All things are reconciled to God through him: Jesus is the source of reconciliation of all things.
And because of all this, Jesus is preeminent: Jesus is the ruling source over all things.
Philip B. Payne argues that Paul has defined head here: “Christ is the source of the church, the one who gave it life and sustains its life.”[9] Ben Witherington explains why the idea of authority comes into play when we’re talking about Jesus as source: “Ideas of both authority and origin come together in this use of the word [head] because the origin of something was thought to be determinative for what came forth or followed from it.”[10]
Cynthia Long Westfall clarifies further: “We find that kephalē [head] often occurs in contexts of authority and preeminence because the function of being the source of identity and life can be the basis of authority or preeminence in the culture.”[11]
In other words, in a culture based on defined roles of give and take a specific relationship arose between someone who received tangible benefits (like food, housing or other monetary provision) and the person who provided those benefits. Since the individual on the receiving end could not reciprocate in like manner (that is why they were on the receiving end in the first place), they were expected to reciprocate with highly prized intangibles like public honor and respect. It was unthinkable that you would demonstrate any sort of public disrespect toward the source of the benefits you enjoyed.
Scholars call this a patron-client culture. When we talk about the head-body relationship it worked like this: The head (source) had the duty of providing everything necessary to sustain the body’s life; the recipient of this benefit (the body) had the duty of demonstrating loyalty and honor to its source. The head had “authority” in the sense that the body owed it a proper respect.

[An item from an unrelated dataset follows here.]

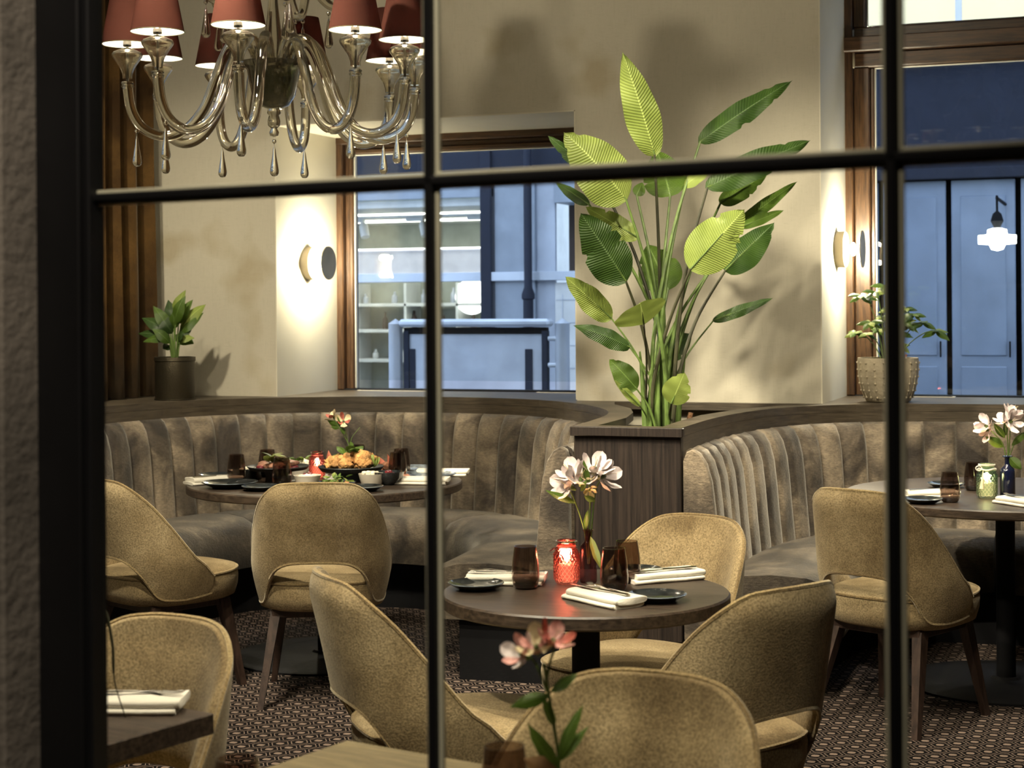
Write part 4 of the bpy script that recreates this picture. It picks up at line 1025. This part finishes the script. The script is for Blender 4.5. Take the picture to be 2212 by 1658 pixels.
# ------------------------------------------------------------ foreground tables
put('tumbler', mk_tumbler, 'smoked tumbler at the bottom edge, left of the pink flowers', -0.868, 2.315, group='smoked tumblers')
put('tumbler', mk_tumbler, 'smoked tumbler rim at the bottom left, in front of the carpet', -1.205, 2.132, group='smoked tumblers')
put('napkin', NP, 'white folded napkin on the dark square table, lower left', -1.785, 2.745, .75, -72, 'folded napkins')
put('knife', mk_knife, 'silver knife on the napkin of the dark square table, lower left', -1.80, 2.745, zn, -68, 'silver knives')
put('fork', mk_fork, 'silver fork on the napkin of the dark square table, lower left', -1.775, 2.755, zn, -78, 'silver forks')
put('clear bottle vase', mk_bottle('purpleglass', .024, .085), 'dark glass bottle below the blurred pink flowers', -0.782, 2.300, .75, 0, 'bottle vases', 1.0, 'vase')
PP = ('petalpink', 'petalwhite')
bouquet('blurred pink and cream alstroemeria in the foreground', -0.782, 2.300, .80, [
    ([rv(0, 0), rv(.002, .05), rv(-.006, .11), rv(-.014, .16), rv(-.018, .19)], .0026), ([rv(-.014, .15), rv(-.03, .19), rv(-.045, .205)], .002), ([rv(-.016, .16), rv(-.01, .19), rv(-.002, .215)], .002)], [
    (rv(-.052, .205), rv(-.6, .55, -.5), .036, PP), (rv(-.030, .218, -.01), rv(-.2, .8, -.5), .036, ('petalpink', 'petalcream')), (rv(-.004, .225), rv(.4, .8, -.4), .038, ('petalred', 'petalpink'))], [
    (rv(-.012, .145), rv(-.068, .128), .022, 'leafmid'), (rv(-.008, .15), rv(.030, .175), .018, 'leafmid'), (rv(.0, .05), rv(.038, .132), .022, 'leafmid'), (rv(0, .04), rv(-.042, .105), .026, 'leafmid'), (rv(.002, .03), rv(-.048, .055), .034, 'petaltan'), (rv(0, .05), rv(.045, .10), .018, 'leafmid'), (rv(-.004, .10), rv(-.02, .145), .018, 'leafmid')], 0) if M.setdefault('petaltan', plain('dry_leaf', (.34, .19, .09), .6, 0, .3, 40)) else None
put('tall bottle vase', mk_bottle('purpleglass', .024, .145), 'dark bottle on the corner table, hidden by the black post', -1.795, 2.605, .75, 0, 'bottle vases', 1.0, 'vase')
st = thing('dried_twig', 'thin dark twig arching over the napkin, lower left', 'twig', (-1.795, 2.605, .80))
MB().tube(catmull([rv(0, 0), rv(.0, .12), rv(.012, .19), rv(.045, .17), rv(.062, .10), rv(.066, .03), rv(.085, -.035)], 6), [.0022]*7+[.002]*12+[.0026]*10+[.0012]*8, 6).build('twig_stem', M['stemdark'], st)
for k in range(2): leaf('leaf', M['leafdark'], st, rv(.008, .15+.02*k), rv(-.03, .17+.03*k), .014, nu=2, nv=6)

# ------------------------------------------------------------ tall bird-of-paradise plant
LEAVES = [(-1.903, 6.919, 2.129, -1.999, 6.777, 2.548, 0.141, 0.9), (-1.759, 7.131, 2.197, -1.404, 7.368, 2.47, 0.103, 0.2), (-1.989, 6.78, 1.937, -2.198, 6.597, 2.207, 0.228, 0.8), (-2.184, 6.975, 2.072, -2.388, 6.953, 2.232, 0.072, 0.3), (-1.894, 7.135, 1.97, -1.959, 7.164, 2.171, 0.176, 0.5), (-1.81, 7.059, 2.004, -1.683, 7.053, 2.081, 0.061, 0.8), (-1.707, 7.044, 1.994, -1.315, 7.295, 2.199, 0.122, 0.15), (-1.69, 7.21, 1.937, -1.515, 7.381, 2.078, 0.083, 0.6), (-2.179, 6.87, 1.927, -2.328, 6.869, 2.028, 0.051, 0.3), (-1.977, 6.731, 1.598, -2.12, 6.572, 1.875, 0.187, 0.2), (-1.971, 6.893, 1.782, -2.163, 6.769, 1.911, 0.091, 0.8), (-1.893, 7.082, 1.565, -2.001, 7.149, 1.765, 0.175, 0.4), (-1.727, 6.823, 1.646, -1.495, 6.802, 1.885, 0.187, 0.85), (-1.639, 7.282, 1.835, -1.406, 7.474, 2.039, 0.057, 0.4), (-1.608, 7.24, 1.833, -1.442, 7.354, 1.907, 0.047, 0.5), (-1.638, 7.069, 1.644, -1.462, 7.241, 1.85, 0.132, 0.15), (-1.695, 7.155, 1.687, -1.555, 7.26, 1.801, 0.067, 0.7), (-2.063, 6.806, 1.445, -2.213, 6.644, 1.62, 0.11, 0.85), (-1.895, 6.708, 1.421, -1.873, 6.578, 1.509, 0.211, 0.8), (-1.993, 6.832, 1.325, -2.182, 6.656, 1.418, 0.08, 0.3), (-1.711, 7.149, 1.43, -1.469, 7.238, 1.526, 0.049, 0.15), (-1.919, 7.072, 1.278, -1.798, 7.117, 1.374, 0.108, 0.1), (-1.952, 6.794, 1.152, -2.044, 6.707, 1.278, 0.099, 0.35), (-1.939, 6.799, 1.082, -2.026, 6.713, 1.194, 0.032, 0.7), (-1.792, 6.746, 1.097, -1.728, 6.716, 1.226, 0.108, 0.85), (-2.016, 7.037, 1.968, -1.992, 7.046, 2.024, 0.051, 0.4)]
PB = Vector((-1.885, 6.93, .905))
bp_ = thing('bird_of_paradise', 'tall green bird-of-paradise plant with paddle leaves in the planter', 'plant', PB)
rg = random.Random(12)
for i, (bx, by, bz, tx, ty, tz, w, s) in enumerate(LEAVES):
    b, t = Vector((bx, by, bz))-PB, Vector((tx, ty, tz))-PB
    mt = 'leaflight' if s > .65 else 'leafmid' if s > .33 else 'leafdark'
    nrm = Vector((.35, -.94, .35+rg.uniform(-.15, .25)))
    leaf('leaf', M[mt], bp_, b, t, w*1.08, nrm=nrm, droop=rg.uniform(-.02, .07), fold=rg.uniform(.05, .16), nu=7, nv=30, notch=rg.choice((0, 2, 3)) if w > .07 else 0, seed=i)
    base = Vector((rg.uniform(-.055, .055), rg.uniform(-.07, .07), 0)); h = b.z
    pts = catmull([base, base+Vector((b.x*.10, b.y*.10, h*.35)), base*.5+Vector((b.x*.45, b.y*.45, h*.70)), b], 6)
    rr0 = .011 if h > .6 else .007
    MB().tube(pts, [rr0*(1-.55*k/(len(pts)-1)) for k in range(len(pts))], 8).build('stem', M['stemgreen' if i % 3 else 'stemdark'], bp_)
    # midrib under the blade
    MB().tube([b, b.lerp(t, .3), b.lerp(t, .6)], [.0042, .003, .0015], 6).build('midrib', M['stemgreen'], bp_)
for k, (x, y, h, lean) in enumerate(((-.02, .0, .62, .02), (.03, -.02, .55, -.02), (.0, .05, .70, .0), (.05, .03, .42, .05), (-.05, -.04, .40, -.03))):
    MB().tube([(x, y, 0), (x+lean*.4, y, h*.5), (x+lean, y, h)], [.020, .014, .004], 10).build('sheath', M['stemgreen'], bp_)
MB().tube([(.085, .05, 0), (.10, .05, .08), (.115, .05, .14)], [.016, .013, .010], 9).build('cut_stub', M['bark'], bp_)

# ------------------------------------------------------------ potted plant on the ledge, left
pot = thing('flower_pot', 'dark perforated metal pot on the ledge by the curtain', 'pot', (-4.700, 7.70, ZL))
MB().lathe([(0, 0), (.100, 0), (.103, .004), (.103, .200), (.106, .203), (.106, .222), (.098, .222), (.098, .19), (0, .19)], seg=48).build('pot_body', M['potmetal'], pot, True, 40)
mb = MB()
for z in (.002, .201): mb.loop_tube([(.105*math.cos(2*PI*j/48), .105*math.sin(2*PI*j/48), z+.003) for j in range(48)], .0028)
mb.build('rim_band', M['potmetal'], pot)
MB().lathe([(0, .19), (.098, .19), (.09, .2), (0, .205)], seg=24).build('soil', M['soil'], pot)
ag = thing('leafy_plant', 'broad-leaved green plant growing in the dark metal pot', 'plant', (-4.700, 7.70, ZL+.195))
def px(a, h, dpt=0): return RX*a+UZ*h+FX*dpt
AG = [(-.03, .10, -.19, .12, .06, 0), (-.03, .12, -.165, .185, .075, 0), (-.02, .13, -.10, .235, .07, 1), (-.02, .10, -.155, .085, .05, 1), (.0, .15, -.03, .26, .075, 0), (.0, .18, .065, .30, .07, 2), (.01, .16, .075, .275, .07, 1), (.02, .16, .10, .26, .06, 1), (.03, .13, .165, .24, .08, 2),
      (.03, .12, .155, .205, .07, 1), (.02, .11, .10, .155, .07, 0), (.0, .11, .10, .075, .075, 1), (.03, .09, .11, .10, .045, 2), (-.03, .07, -.06, .055, .05, 0), (-.01, .12, -.075, .20, .08, 0), (-.02, .08, -.10, .14, .06, 1), (.0, .14, .02, .22, .06, 1), (.02, .10, .06, .12, .06, 0)]
for i, (bx, bh, tx, th, w, s) in enumerate(AG):
    bh *= 1.25; th *= 1.25; dp = rg.uniform(-.07, .03); b, t = px(bx, bh, dp*.5), px(tx, th, dp-.02)
    leaf('leaf', M[('leafdark', 'leafmid', 'leaflight')[s]], ag, b, t, w, nrm=(.3, -.9, .55), droop=.14, fold=.14, nu=4, nv=12, seed=i, shape=.85)
    MB().tube([px(bx*.4, 0, dp*.3), px(bx*.7, bh*.6, dp*.4), b], [.005, .004, .003], 7).build('stem', M['stemgreen'], ag)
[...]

Interestingly, however, in those contexts where Jesus’ authority as head is mentioned it is never over believers. In every instance this authority is over other entities for the sake of the church.
And God placed all things under his feet and appointed him to be head over everything for the church, which is his body, the fullness of him who fills everything in every way. (Eph. 1:22)
Yes, all things have been placed under Jesus’ feet and yes, Jesus is ruler over everything. Yet when Jesus’ headship has to do with being “over” something, it is not described as being over the church but as over the cosmos,[12] to the benefit of the church.[13] Since Jesus reigns over all, he possesses the power to empower the church,[14] filling it with his own fullness in every way.
Paul makes a similar point in Colossians 2.
For in him the whole fullness of deity dwells bodily, and you have been filled in him, who is the head of all rule and authority. (Col. 2:9-10, ESV)
Jesus is the head of all rule and authority, which could mean either that he is the source of these powers[15] or the authority over them. But the result for us is clear: Jesus, in whom the fullness of deity dwells, has filled us with himself. He is the source and sustainer of our spiritual life, our fullness, our connection to God himself.
In the ancient mind source and unity were the fundamental ideas behind the head-body metaphor, but loyalty and respect were considered a logical outgrowth. The power and authority the head possessed in the outside realm made it possible for it to provide everything the body needed. Yes, the head was powerful. But its power was exerted against outside forces on behalf of the body.
So back to where we started: the question of what Paul meant when he spoke of man as woman’s head. If the main thought is source but a secondary one is honor, how do we know what Paul intended? How do we discern his emphasis, his purpose?
To answer that we must look at where Paul took the head-body idea in those familiar yet confusing passages, 1 Corinthians 11 and Ephesians 5, compared to other thinkers of his time.
What we learn may surprise us all.
Coming soon.
[1] Michelle Lee-Barnewall, Neither Complementarian Nor Egalitarian (Grand Rapids: Baker, 2016), 114.
[2] Ben Witherington III, Letters to Philemon, Colossians, and the Ephesians (Grand Rapids: Eerdmans, 2007), 163.
[3] Cynthia Long Westfall, Paul and Gender (Grand Rapids: Baker, 2016), 95.
[4] Stephen Bedale, “The Meaning of kephalē in the Pauline Epistles,” 212.
[5] Westfall, 85-86.
[6] Though Clinton E. Arnold also emphasizes Jesus’ leadership of the church as head, he points out that this verse teaches that Christ is “the one who nourishes and supplies all that the body needs for its growth. Christ is not simply the originator of the church (i.e. the ‘source’ of the church absolutely). He is actively involved in stimulating and directing the ministry of the church as well as providing the church all that it needs to develop and reach maturity.” In Ephesians (Grand Rapids: Zondervan, 2010), 270. Many – perhaps most – complementarian scholars, though still arguing for “authority” as the best understanding of “head,” acknowledge that “source” is a fundamental idea in many of the headship passages.
[7] Chrysostom, Homily 3 on Ephesians, as quoted in Biblical Foundations for Manhood and Womanhood, ed. Wayne Grudem (Wheaton: Crossway, 2002), 151.
[8] Chrysostom, Homily 20 on Ephesians, ibid.
[9] Philip B. Payne, “Response,” in Women, Authority and the Bible, ed. Alvera Mickelsen (Downers Grove: InterVarsity, 1986), 129.
[10] Witherington, 135.
[11] Westfall, 81.
[12] Andrew T. Lincoln, Ephesians (Word, 1990), 67.
[13] Witherington, 245.
[14] Clinton E. Arnold, Ephesians (Grand Rapids: Zondervan, 2010), 116.
[15] Based on Paul’s description of headship in Col. 1:15-17 and this verse’s close proximity to that passaged, Westfall, 81-82, argues that “the point of Colossians 2:10 is that Christ is the source of the believer’s fullness in the same way that he is the head (source and sustainer) of every ruler and authority. This meaning is made clearer because Paul has already emphatically made this point in Colossians 1:15-17, which explicitly includes the powers in 2:10.” Westfall goes on to cite Col. 1:15-17, where Jesus as head is the creative source of everything including thrones, dominions, rulers and authorities.